Unter »Recherche« (ein äußerst beliebtes Wort in dieser speziellen Krimi-Szene) verstehe ich im übrigens das aufwendige Rumsuchen in Archiven. Das habe ich nie gemacht. Mir reicht meine Bibliothek.

Krimi-Couch: Wie muss man sich die Entstehung eines neuen Romans vorstellen?

Nicolas Remin: Da kann ich Ihnen nur sagen, wie ich vorgehe. Ich lege zuerst den Anfang und das Ende fest, dann die beiden strategischen Plot-Points. Also einmal den Plot-Point I, mit dem ich gegen Ende der Exposition (dem ersten Teil des Romans) die Konflikte lostrete, dann gegen Ende der Konflikte (dem zweiten Teil des Romans) den Plot-Point II, der die Lösung (das ist der dritte Teil des Romans) einleitet.
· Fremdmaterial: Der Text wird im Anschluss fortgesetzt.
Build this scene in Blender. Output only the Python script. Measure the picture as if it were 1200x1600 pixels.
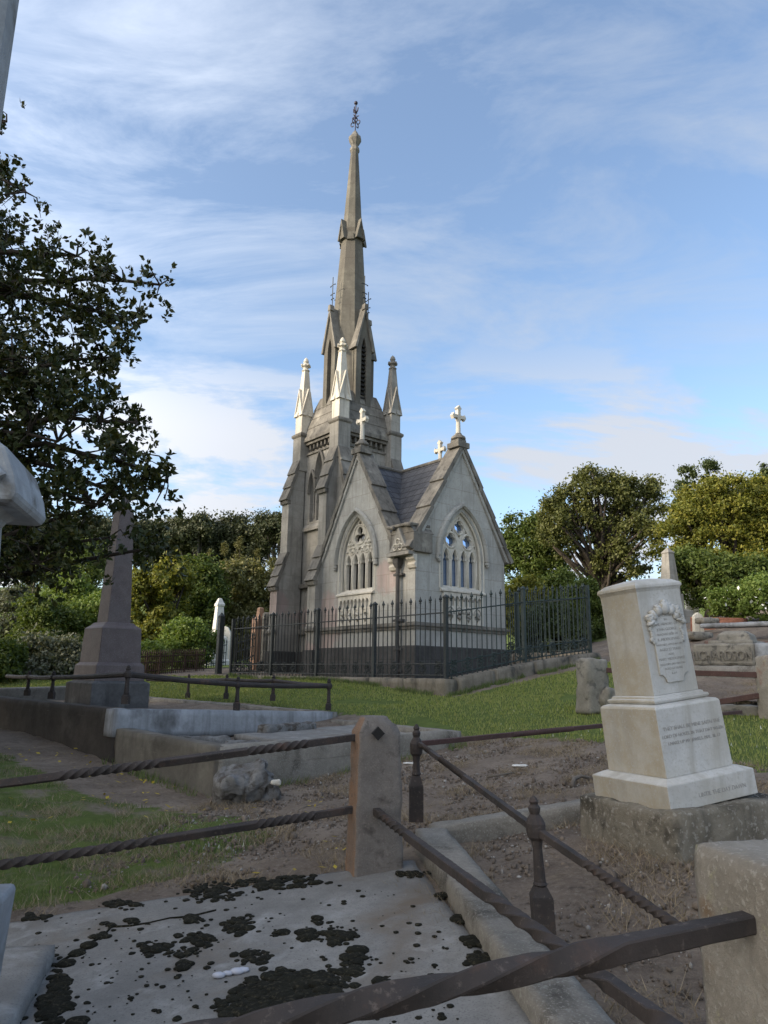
import bpy, math, random
import numpy as np
from math import sin, cos, pi, radians, sqrt, atan2
from mathutils import Vector, Matrix, noise
from mathutils.geometry import tessellate_polygon

random.seed(7)
rng = np.random.default_rng(7)
for o in list(bpy.data.objects):
    bpy.data.objects.remove(o)
scene = bpy.context.scene
C = scene.collection

# ------------------------------------------------------------------ camera
F, PITCH, ROLL, EYE = 1155.0, radians(12.44), radians(.835), 1.05
c_, s_ = cos(PITCH), sin(PITCH)
CAM = np.array([[cos(ROLL), sin(ROLL), 0], [-sin(ROLL), cos(ROLL), 0], [0, 0, 1]]) @ np.array([[1, 0, 0], [0, -s_, c_], [0, c_, s_]])
cam_d = bpy.data.cameras.new('camera')
cam = bpy.data.objects.new('camera', cam_d)
C.objects.link(cam)
cam_d.sensor_fit = 'VERTICAL'
cam_d.sensor_height = 24
cam_d.sensor_width = 18
cam_d.lens = 24 * F / 1600
cam_d.clip_start = .05
cam_d.clip_end = 3000
right, up, fwd = (Vector(CAM[i]) for i in range(3))
m = Matrix((right, up, -fwd)).transposed().to_4x4()
m.translation = Vector((0, 0, EYE))
cam.matrix_world = m
scene.camera = cam

# ------------------------------------------------------------------ world, sun, exposure
SUN_EL, SUN_AZ = radians(20), radians(-112)      # azimuth clockwise from +Y
w = bpy.data.worlds.new('World')
scene.world = w
w.use_nodes = True
nt = w.node_tree
nt.nodes.clear()


def N(nt, typ, **kw):
    n = nt.nodes.new(typ)
    for k, v in kw.items():
        if k == 'ins':
            for a, b in v.items():
                n.inputs[a].default_value = b
        else:
            setattr(n, k, v)
    return n


L = lambda nt, a, b: nt.links.new(a, b)


def ramp(nt, fac, stops, interp='LINEAR'):
    r = nt.nodes.new('ShaderNodeValToRGB')
    r.color_ramp.interpolation = interp
    e = r.color_ramp.elements
    while len(e) < len(stops):
        e.new(.5)
    for el, (p, c) in zip(e, stops):
        el.position = p
        el.color = (*c, 1) if len(c) == 3 else c
    nt.links.new(fac, r.inputs[0])
    return r.outputs[0]


def math_(nt, op, a, b=None, c=None, clamp=False):
    n = nt.nodes.new('ShaderNodeMath')
    n.operation = op
    n.use_clamp = clamp
    for i, v in enumerate((a, b, c)):
        if v is None:
            continue
        if isinstance(v, (int, float)):
            n.inputs[i].default_value = v
        else:
            nt.links.new(v, n.inputs[i])
    return n.outputs[0]


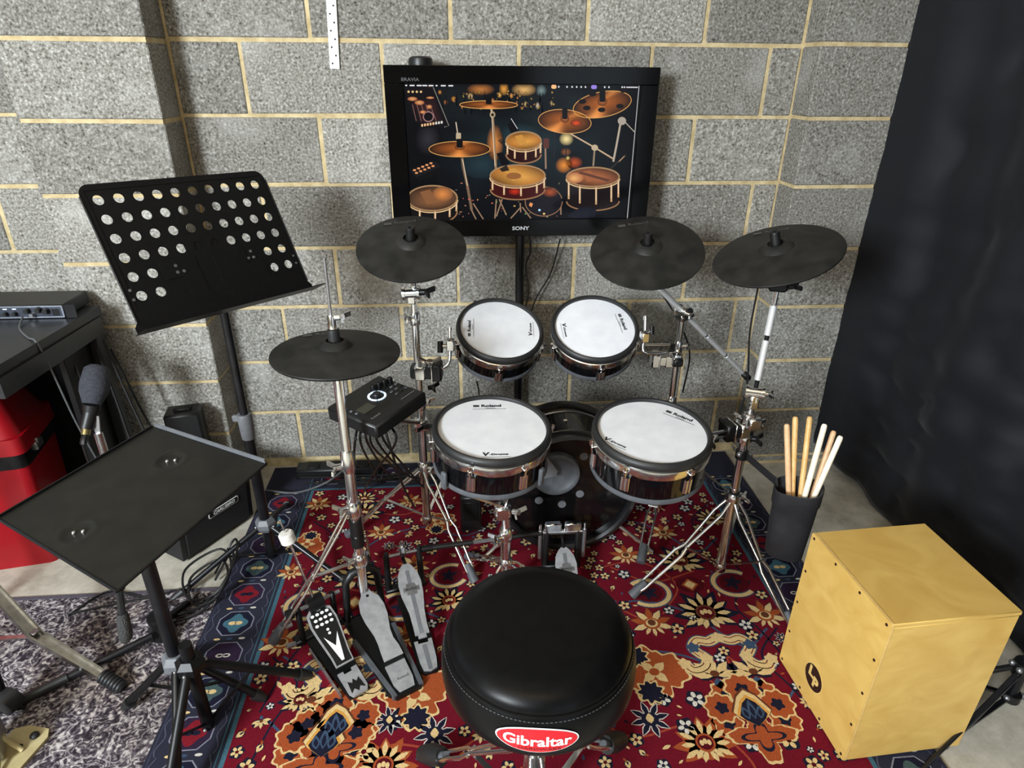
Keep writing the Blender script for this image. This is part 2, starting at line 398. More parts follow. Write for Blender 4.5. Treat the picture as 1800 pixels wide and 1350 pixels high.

Das ist, wenn Sie so wollen, das alte aristotelische Rezept für das Verfassen eines Dramas oder die Kochanleitung Syds Field für ein Drehbuch, im Grunde ist es auch die klassische Sonatensatzform – immer drei Teile: set up, conflict, solution – solides Kochrezept, nicht sonderlich originell, aber äußerst praktisch.

Ich schreibe – das will ich damit sagen – nie ins Blaue, sondern habe mir immer, bevor ich zur Feder greife, ein solides Gerüst gebastelt.

Krimi-Couch: Herr Remin, vielen Dank für das Interview.

Das Interview führte Jörg Kijanski im März 2011.